Joan Juliet Buck | 01/19/2008 4:37 pm
Carla Bruni's Men and Me
When I edited French Vogue a decade ago, Carla Bruni was one of the models on the runway for practically every show: couture, ready to wear, smaller houses, big boring houses that no one cared about, promotional shows, probably even car shows. She had a perfect body, kept in shape, she told me in soldier tones, by hours on the treadmill and the Stairmaster. She didn’t make it sound much fun. Her sister, Valeria Bruni-Tedeschi, a very funny actress who has also directed, had a craggy aristocratic face, but Carla’s face was a smooth oval, a little like a doll. My art director explained that we couldn’t put her on the cover because she simply didn’t have enough features.
I spent so much time in those days looking at girls parade in their dresses that I’d go into a reverie and sometimes get an insight about this girl or that one. One day, while sitting in a theater watching evening dresses in primary colors but of no particular shape being walked around by a horde of beautiful models, I had the insight that Carla, standing like a pillar in a bright yellow dress, was one tough customer.
I knew about her little moment with Mick Jagger. There’d almost been an incident at my house when Jerry Hall spotted her, and needed to be distracted rapidly before a catfight erupted. I knew about Eric Clapton. But I didn’t know that Carla would go on to date the president of France. She was funny and outgoing, curious and rather in your face.
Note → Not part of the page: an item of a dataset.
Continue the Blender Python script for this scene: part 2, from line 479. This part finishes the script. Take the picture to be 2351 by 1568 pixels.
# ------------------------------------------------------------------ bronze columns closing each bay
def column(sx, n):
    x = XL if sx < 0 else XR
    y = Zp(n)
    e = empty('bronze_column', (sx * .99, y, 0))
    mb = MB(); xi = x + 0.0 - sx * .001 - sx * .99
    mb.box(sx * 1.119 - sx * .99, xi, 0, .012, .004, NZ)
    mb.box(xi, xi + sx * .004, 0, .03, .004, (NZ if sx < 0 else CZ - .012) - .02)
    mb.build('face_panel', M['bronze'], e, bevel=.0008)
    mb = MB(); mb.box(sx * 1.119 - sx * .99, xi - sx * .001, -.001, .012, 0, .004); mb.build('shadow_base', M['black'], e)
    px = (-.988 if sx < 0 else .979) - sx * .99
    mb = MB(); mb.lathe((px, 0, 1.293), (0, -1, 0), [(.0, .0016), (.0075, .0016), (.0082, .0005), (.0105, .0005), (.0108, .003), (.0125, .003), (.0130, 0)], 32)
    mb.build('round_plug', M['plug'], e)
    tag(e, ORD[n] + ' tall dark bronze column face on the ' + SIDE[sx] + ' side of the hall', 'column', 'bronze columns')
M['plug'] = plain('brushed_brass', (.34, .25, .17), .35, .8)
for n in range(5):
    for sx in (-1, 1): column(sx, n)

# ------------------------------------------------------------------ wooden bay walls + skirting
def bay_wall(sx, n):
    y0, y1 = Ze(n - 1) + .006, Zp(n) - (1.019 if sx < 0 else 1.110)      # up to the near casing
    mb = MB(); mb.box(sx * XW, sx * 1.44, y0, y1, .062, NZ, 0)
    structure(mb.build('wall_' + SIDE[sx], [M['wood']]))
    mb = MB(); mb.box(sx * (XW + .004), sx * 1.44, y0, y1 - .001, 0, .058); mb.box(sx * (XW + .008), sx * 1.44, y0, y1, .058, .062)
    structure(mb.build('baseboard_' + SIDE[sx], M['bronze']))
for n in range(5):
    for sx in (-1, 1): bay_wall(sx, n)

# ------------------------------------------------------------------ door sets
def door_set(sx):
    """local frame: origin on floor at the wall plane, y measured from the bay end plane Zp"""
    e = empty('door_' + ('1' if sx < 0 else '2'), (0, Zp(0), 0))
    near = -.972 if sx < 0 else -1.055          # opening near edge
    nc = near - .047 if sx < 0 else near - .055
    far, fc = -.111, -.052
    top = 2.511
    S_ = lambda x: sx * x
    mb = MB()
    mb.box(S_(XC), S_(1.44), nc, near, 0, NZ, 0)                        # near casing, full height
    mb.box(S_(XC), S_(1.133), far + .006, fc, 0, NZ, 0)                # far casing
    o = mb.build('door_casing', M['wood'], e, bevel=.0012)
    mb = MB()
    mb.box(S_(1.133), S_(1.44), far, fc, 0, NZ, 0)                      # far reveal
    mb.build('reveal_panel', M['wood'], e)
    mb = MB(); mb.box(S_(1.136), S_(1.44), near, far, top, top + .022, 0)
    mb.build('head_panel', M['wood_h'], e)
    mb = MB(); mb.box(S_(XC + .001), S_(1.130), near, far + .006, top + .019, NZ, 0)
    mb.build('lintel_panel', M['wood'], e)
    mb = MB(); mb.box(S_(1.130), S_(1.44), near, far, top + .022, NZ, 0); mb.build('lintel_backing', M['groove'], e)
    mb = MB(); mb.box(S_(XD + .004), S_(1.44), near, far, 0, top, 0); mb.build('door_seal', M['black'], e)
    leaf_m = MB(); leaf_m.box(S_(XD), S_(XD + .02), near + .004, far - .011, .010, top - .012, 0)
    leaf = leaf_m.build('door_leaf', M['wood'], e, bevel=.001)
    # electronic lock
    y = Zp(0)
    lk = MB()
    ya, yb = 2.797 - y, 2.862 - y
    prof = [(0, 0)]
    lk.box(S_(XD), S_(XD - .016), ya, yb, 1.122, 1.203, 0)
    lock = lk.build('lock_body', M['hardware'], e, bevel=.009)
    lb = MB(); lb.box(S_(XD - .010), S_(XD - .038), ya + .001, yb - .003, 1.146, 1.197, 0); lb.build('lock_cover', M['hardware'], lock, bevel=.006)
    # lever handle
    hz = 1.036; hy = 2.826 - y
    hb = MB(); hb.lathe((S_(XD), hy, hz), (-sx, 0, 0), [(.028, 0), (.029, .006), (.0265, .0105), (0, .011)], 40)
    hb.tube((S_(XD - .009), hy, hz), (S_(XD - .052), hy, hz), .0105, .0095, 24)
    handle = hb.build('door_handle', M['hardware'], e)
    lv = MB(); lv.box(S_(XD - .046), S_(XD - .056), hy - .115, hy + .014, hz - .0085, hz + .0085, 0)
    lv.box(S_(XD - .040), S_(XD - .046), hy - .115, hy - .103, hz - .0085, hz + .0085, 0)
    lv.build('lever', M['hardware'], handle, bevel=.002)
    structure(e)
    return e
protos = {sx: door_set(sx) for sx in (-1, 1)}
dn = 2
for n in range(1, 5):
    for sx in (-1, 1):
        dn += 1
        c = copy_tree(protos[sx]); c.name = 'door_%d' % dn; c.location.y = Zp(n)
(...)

Her Italian family was aristocratic, rich, with impeccable intellectual credentials; she was afraid of no one.
Most models, when they aren’t extroverts or high on something, have a peculiar, recessive, uncomfortable mien that drives men wild: "Honey, let me help you get though life." And irritates women: "Hello? Hello? Hello? Are you there?" Carla, on the other hand, could talk to anyone.